New applications
New applications
In the last few months, I have been working on a bunch of new applications.
Feeling the itch to use all the AI credits I had available and to squeeze out the budget before it reset, I spent almost all of my spare time in April and May working on new projects or project ideas that had been lingering in my head for a while.
Now, in June, I decided to take a step back and slow things down for a bit after my wife complained that I was in my office non-stop. First home office, a short family time during dinner, putting our youngest kid to bed, and then back into the office to work on projects until late at night.

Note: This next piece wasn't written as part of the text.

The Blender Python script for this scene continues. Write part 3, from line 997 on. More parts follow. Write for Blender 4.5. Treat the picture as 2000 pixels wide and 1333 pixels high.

Anyway, that phase was very productive. Now I have one game in the stores, one game stuck at ~70%, another promising game at 80%, and a new process explorer.
I used these projects to experiment with different AI providers, compare their outputs, and analyze the strengths and weaknesses of each to get a better understanding of the current state of AI and how to best use it in different situations (also at work).
One goal was to provide the infrastructure for the applications, define guardrails and basic rules for the AI, and then try to let the AI do as much of the work as possible. I still reviewed the code at a high level (architectural violations and such) and did the commits / PRs manually.
This worked quite well. I took the infrastructure bits from Mirroly (custom DI solution, logging approach, architecture, and abstraction levels), and the first task for the AI was to copy that code and adapt it to the new project.
I think the result was pretty good and helped a lot to get the project up and running quickly.
I feel like this approach also made it really easy for me to detect when the AI was taking a suspicious turn, as just looking at the code areas touched was already a super strong signal. I could then review the code and give feedback to steer it back on track. Basically, I treated the AI as a junior developer and tried to provide guardrails through the code architecture and basic design rules.